There is a separate implementation budget to make sure that pilots go ahead. I don’t want them to fail just because no one at a business unit could find the £10,000 in their budget at the end of the year to resource the project. I have seen that happen a lot.

What stage do you prefer to invest in?

Series B. That is when companies have had enough traction that there is a limited risk of them having to pivot suddenly and they have the resources to manage interactions with a really large corporation.

Having said that, if we see a really good team we can invest early and we have also done some later stage investments where the company wanted a partner to help them with a particular new expansion project.

Santander InnoVentures began in 2014 with $100m and was given a further $100m in 2016. If things are going well at the minute will you get even more funding?

My hope is that we will get more funding in due course.

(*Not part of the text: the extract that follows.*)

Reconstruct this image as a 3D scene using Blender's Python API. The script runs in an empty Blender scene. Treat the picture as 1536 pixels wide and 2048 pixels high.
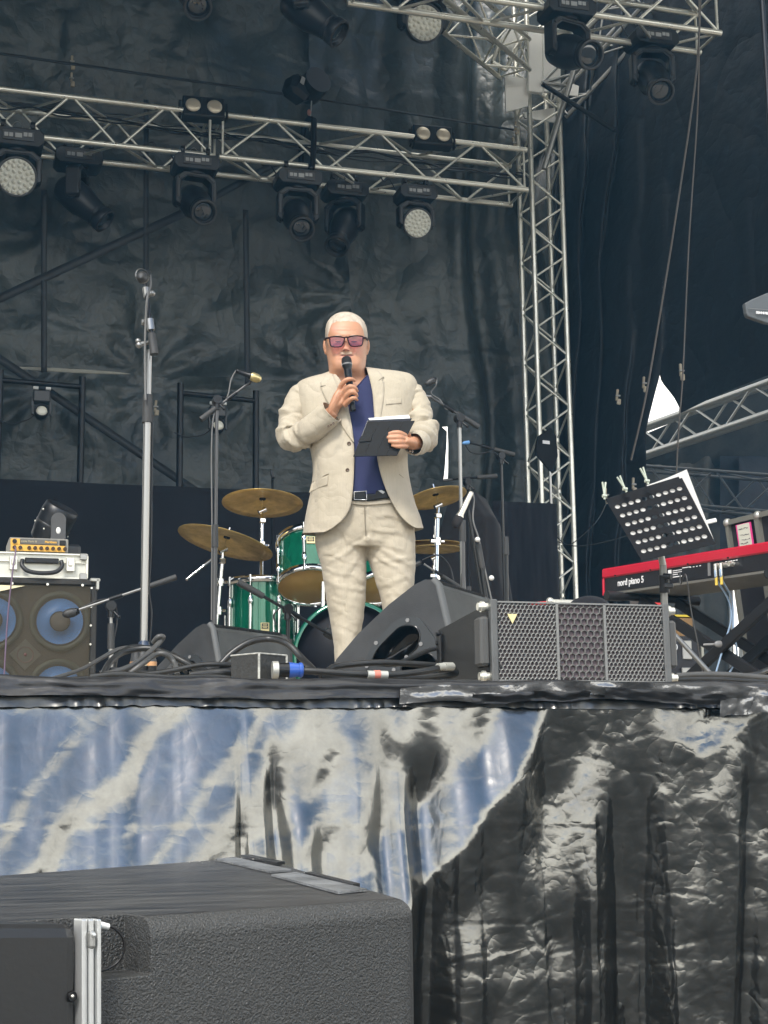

But there is no immediate discussion about it.

Is $200m about the right size for a corporate venture fund?

I never felt the size was an impediment. It has been enough for us to build a reasonably diverse portfolio and to get a full flavour of what is happening out in the market.

How worried are you that the venture fund could suddenly be axed if there is a change of management or policy at Santander?

I’ve always been lucky to work for very large banks, so our fund is just a rounding error for them [to put this in perspective Santander recently announced it was spending $20bn on digital transformation over the next four years — a $200m fund is pretty marginal compared to that].

We also report very high up in the company. I have seen other CVC [corporate venture capital] programmes that report to the deputy chief technology officer and have their funding come out of the operational budget. Those are the ones doomed to disappear.